Ultimately, Murphy and Sweeney agreed to a budget funded in part by a new marginal tax rate of 10.75 percent on income above $5 million. Murphy wanted the higher rate imposed on income exceeding $1 million, and Sweeney had resisted a new rate altogether. They also agreed to a four-year surcharge to the tax on corporations.

But Sweeney is promising a fight on pension and health benefit liabilities.

Standard & Poor's, citing New Jersey's underfunded retirement system, rates the Garden State's credit lower than every other state but Illinois.

Pension and health-benefit costs are expected to consume 26 percent of the state budget by fiscal year 2023, a panel of Christie-appointed experts wrote late last year.

Most Trenton observers doubt Murphy wants to take up the issue. For most of Christie's second term, he battled Sweeney and Jersey City Mayor Steve Fulop in a shadow campaign for the Democratic gubernatorial nomination. Public-sector unions helped propel Murphy to the nomination.

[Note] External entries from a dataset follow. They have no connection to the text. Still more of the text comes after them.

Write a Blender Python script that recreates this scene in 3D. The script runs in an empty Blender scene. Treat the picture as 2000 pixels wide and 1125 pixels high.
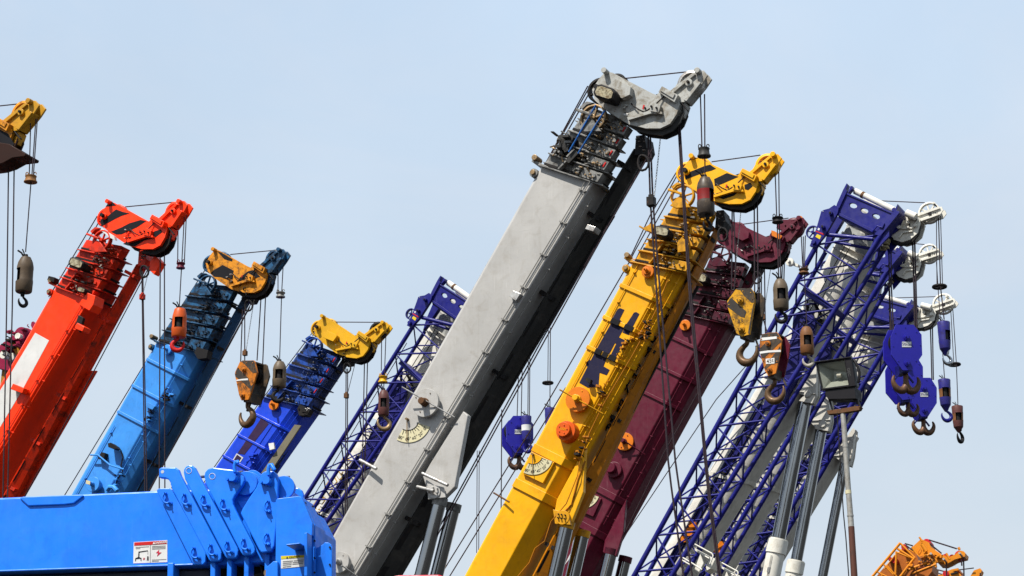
import bpy, bmesh, math, random
from mathutils import Vector, Matrix, geometry
R = math.radians
SC = bpy.context.scene
COL = SC.collection

# ------------------------------------------------------------------ camera
FPX = 4400.0                       # focal length in photo pixels (photo is 2000 x 1125)
PITCH = R(18.0)
CAM = Vector((0, 0, 1.7))
FWD = Vector((0, math.cos(PITCH), math.sin(PITCH)))
UPV = Vector((0, -math.sin(PITCH), math.cos(PITCH)))
RGT = Vector((1, 0, 0))
cam_d = bpy.data.cameras.new('camera')
cam_d.sensor_width = 36.0
cam_d.lens = 36.0 * FPX / 2000.0
cam_d.clip_start = 0.5
cam_d.clip_end = 8000
cam = bpy.data.objects.new('camera', cam_d)
cam.location = CAM
cam.rotation_euler = (R(90) + PITCH, 0, 0)
COL.objects.link(cam)
SC.camera = cam

def ray(x, y):
    return FWD * FPX + RGT * (x - 1000.0) + UPV * (562.5 - y)

class Fr:
    """A crane's own vertical plane: through the point seen at (x, y) at distance dist, turned by yaw."""
    def __init__(s, x, y, dist, yaw):
        d = ray(x, y)
        s.n = Vector((-math.sin(R(yaw)), math.cos(R(yaw)), 0))
        s.h = Vector((math.cos(R(yaw)), math.sin(R(yaw)), 0))
        s.up = Vector((0, 0, 1))
        s.O = CAM + d * (dist / d.y)
        s.k = dist / d.y           # metres per photo pixel
    def p(s, x, y, w=0.0):
        d = ray(x, y)
        t = (s.O + s.n * w - CAM).dot(s.n) / d.dot(s.n)
        return CAM + d * t
    def P(s, x, y, w=0.0):         # traced on the near plane, then pushed straight back by w
        return s.p(x, y, 0) + s.n * w

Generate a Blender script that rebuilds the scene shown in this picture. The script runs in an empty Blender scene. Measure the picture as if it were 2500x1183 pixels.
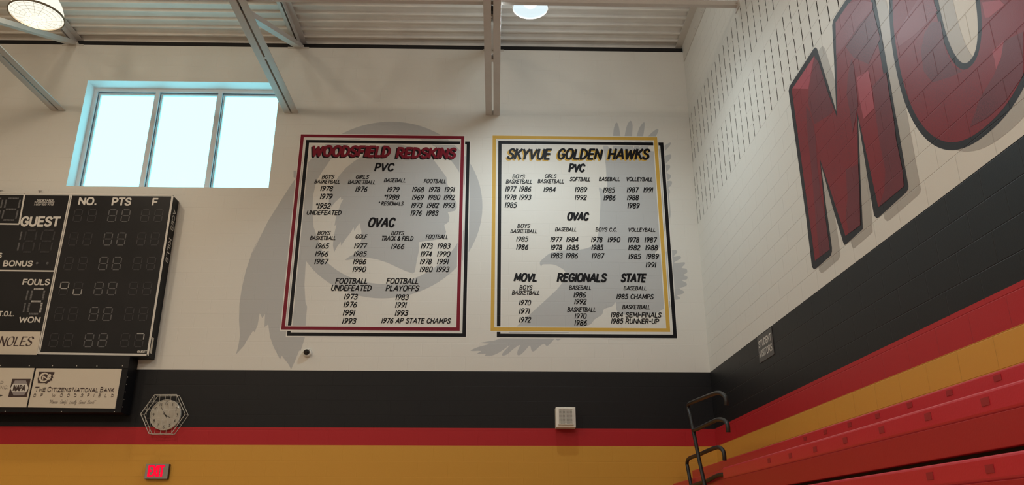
import bpy, math, random
from mathutils import Vector, Matrix
from mathutils.geometry import tessellate_polygon
random.seed(7)
C = bpy.context.scene.collection
PI = math.pi

# ------------------------------------------------------------------ camera
F_PX, PITCH, YAW, ROLL = 1965.17, 0.348505, 0.0196876, 0.0011377
EYE = Vector((0.0, 0.0, 1.7092))
cy, sy, cp, sp = math.cos(YAW), math.sin(YAW), math.cos(PITCH), math.sin(PITCH)
FWD = Vector((sy * cp, cy * cp, sp)); RT = Vector((cy, -sy, 0)); UP = RT.cross(FWD)
RT, UP = (math.cos(ROLL) * RT + math.sin(ROLL) * UP), (-math.sin(ROLL) * RT + math.cos(ROLL) * UP)
cam_d = bpy.data.cameras.new('camera'); cam = bpy.data.objects.new('camera', cam_d); C.objects.link(cam)
cam_d.sensor_fit = 'HORIZONTAL'; cam_d.sensor_width = 36.0; cam_d.lens = F_PX / 2500 * 36.0
cam_d.clip_start = 0.05; cam_d.clip_end = 200
m = Matrix.Identity(4)
for i in range(3):
    m[i][0], m[i][1], m[i][2], m[i][3] = RT[i], UP[i], -FWD[i], EYE[i]
cam.matrix_world = m
bpy.context.scene.camera = cam

# ------------------------------------------------------------------ sky, exposure
vs = bpy.context.scene.view_settings
vs.view_transform = 'Standard'; vs.look = 'None'; vs.gamma = 1.0; vs.exposure = 0.18
try: vs.use_curve_mapping = False
except Exception: pass
wd = bpy.data.worlds.new('overcast_sky'); bpy.context.scene.world = wd; wd.use_nodes = True
wn = wd.node_tree.nodes['Background']
wn.inputs[0].default_value = (0.31, 0.90, 1.0, 1); wn.inputs[1].default_value = 2.4
WARM = (1.0, 0.83, 0.63); COOL = (0.81, 0.95, 1.0); MILD = (1.0, 0.92, 0.83)
LAMP_W = dict(left=150, right=1900, rest=600); UPLIGHT = dict(left=35, right=130, rest=400)

# ------------------------------------------------------------------ measured planes (metres, floor = 0)
D = 11.2265          # face of the end wall
W = 3.01425          # face of the right wall
ZC = EYE.z
H_WALL = 9.112       # top of the end wall
Z_DECK = 9.239       # underside of the roof deck ribs
COURSE = 0.2032
XL, YB = -20.0, -14.0

def ray(p):
    return RT * ((p[0] - 1250) / F_PX) - UP * ((p[1] - 591.5) / F_PX) + FWD
def wy(px, py, Y=D):               # point of the photograph lying on a plane parallel to the end wall
    v = ray((px, py)); return EYE + v * (Y / v.y)
def wx(px, py, X=W):               # ... on a plane parallel to the right wall
    v = ray((px, py)); return EYE + v * (X / v.x)
def wd_(px, py, depth):
    return EYE + ray((px, py)) * depth

# ------------------------------------------------------------------ materials
MATS = {}
def mat(name, col, rough=0.5, metal=0.0, noise=0.0, nscale=40, bump=0.0, bscale=200, spec=None, noisecol=None):
    if name in MATS: return MATS[name]
    M = bpy.data.materials.new(name); M.use_nodes = True; MATS[name] = M
    nt = M.node_tree; b = nt.nodes['Principled BSDF']
    b.inputs['Base Color'].default_value = (*col, 1); b.inputs['Roughness'].default_value = rough
    b.inputs['Metallic'].default_value = metal
    if spec is not None: b.inputs['Specular IOR Level'].default_value = spec
    g = nt.nodes.new('ShaderNodeNewGeometry')
    if noise:
        n = nt.nodes.new('ShaderNodeTexNoise'); n.inputs['Scale'].default_value = nscale; n.inputs['Detail'].default_value = 6
        mx = nt.nodes.new('ShaderNodeMix'); mx.data_type = 'RGBA'
        c2 = noisecol or [max(0, c * (1 - noise)) for c in col]
        mx.inputs['A'].default_value = (*col, 1); mx.inputs['B'].default_value = (*c2, 1)
        nt.links.new(g.outputs['Position'], n.inputs['Vector']); 
        r = nt.nodes.new('ShaderNodeMapRange'); r.inputs[1].default_value = .35; r.inputs[2].default_value = .7
        nt.links.new(n.outputs['Fac'], r.inputs[0]); nt.links.new(r.outputs[0], mx.inputs['Factor'])
        nt.links.new(mx.outputs['Result'], b.inputs['Base Color'])
    if bump:
        n = nt.nodes.new('ShaderNodeTexNoise'); n.inputs['Scale'].default_value = bscale; n.inputs['Detail'].default_value = 3
        bp = nt.nodes.new('ShaderNodeBump'); bp.inputs['Strength'].default_value = bump; bp.inputs['Distance'].default_value = .002
        nt.links.new(g.outputs['Position'], n.inputs['Vector']); nt.links.new(n.outputs['Fac'], bp.inputs['Height'])
        nt.links.new(bp.outputs[0], b.inputs['Normal'])
    return M

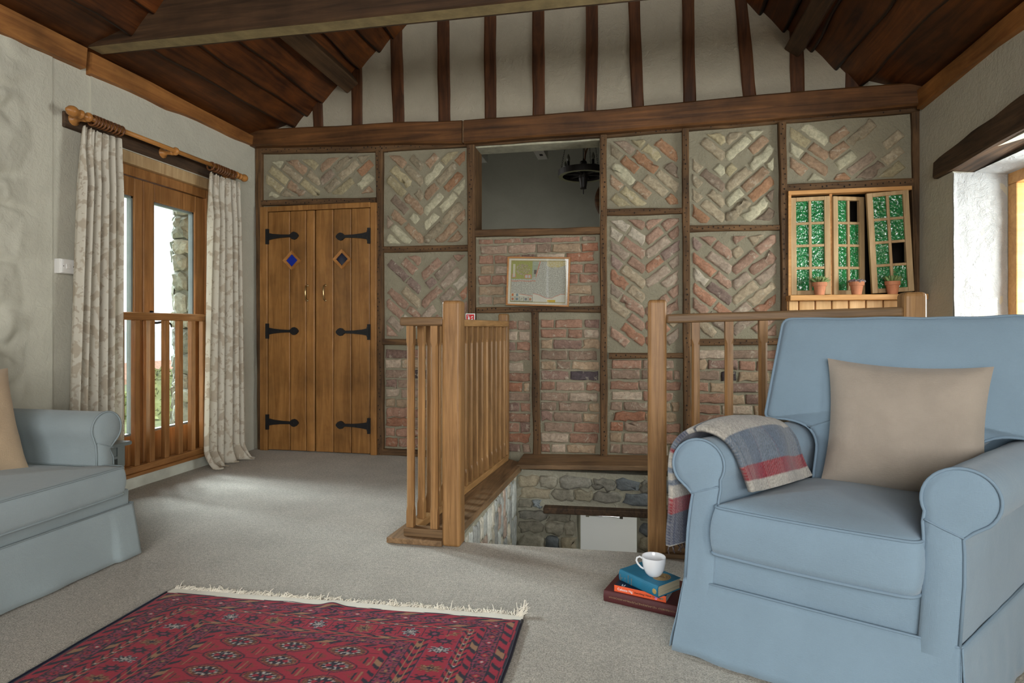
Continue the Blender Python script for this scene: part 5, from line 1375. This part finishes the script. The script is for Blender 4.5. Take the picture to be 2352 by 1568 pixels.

Last week's Supreme Court decision in Janus v. AFSCME, striking down mandatory dues to public unions by nonmembers, dealt a blow to organized labor. But it also created a political opportunity for a progressive like Murphy to portray himself as the unions' protector.

"He doesn't want to be in the face of the public employee unions," said Tom Byrne, a former state Democratic Party chairman and member of Christie's pension and health-benefit study commission. "They're his core constituencies."

The unions resented Sweeney over his collaboration with Christie to overhaul the pension and health-benefits systems. The 2010-11 laws raised the retirement age, suspended cost of living adjustments, and forced public workers to contribute to their health care.

(The state Supreme Court later ruled unconstitutional a core provision that bound the state to ever-increasing pension contributions.)

Those reforms didn't go far enough to save the retirement system, according to Christie's bipartisan panel of experts.

On paper, at least, Murphy and Sweeney might find common ground on the issue.

Years before they were political rivals, each voiced concern over how politicians in Trenton were shortchanging the retirement plans for public workers.

In 2005, Murphy, an outside adviser to then-Gov. Richard J. Codey, wrote a report recommending structural changes.

A year later, Sweeney, as a state senator, called on public workers to take a 15 percent cut in salaries and benefits. The state, he said, was no longer affordable.

The problem has only gotten worse since then.

Murphy arguably has the credibility with unions to strike a grand bargain. They refused to negotiate with Christie, saying he couldn't be trusted.

"I've had lots of conversations with Democrats hoping for a Nixon-goes-to-China approach to this," Byrne said. "I haven't met anyone who's optimistic it's going to happen that way."

Byrne added that he had spoken with senior Democrats who think Murphy is going to try to ride support from unions to the presidential nomination "the same way he rode them to the state nomination."

Murphy has dismissed the speculation.

During the campaign last year, he argued the state must live up to its obligations before it can ask for concessions. For years, he has noted, governors and lawmakers from both parties shorted the pension system.

"There's no question that Murphy does see himself as somebody who's going to block" a pension and health-benefit overhaul, said Patrick Murray, political analyst at Monmouth University. "That plays into his whole persona of being this progressive stalwart."

He added: "The question is: How hard will Sweeney push this?"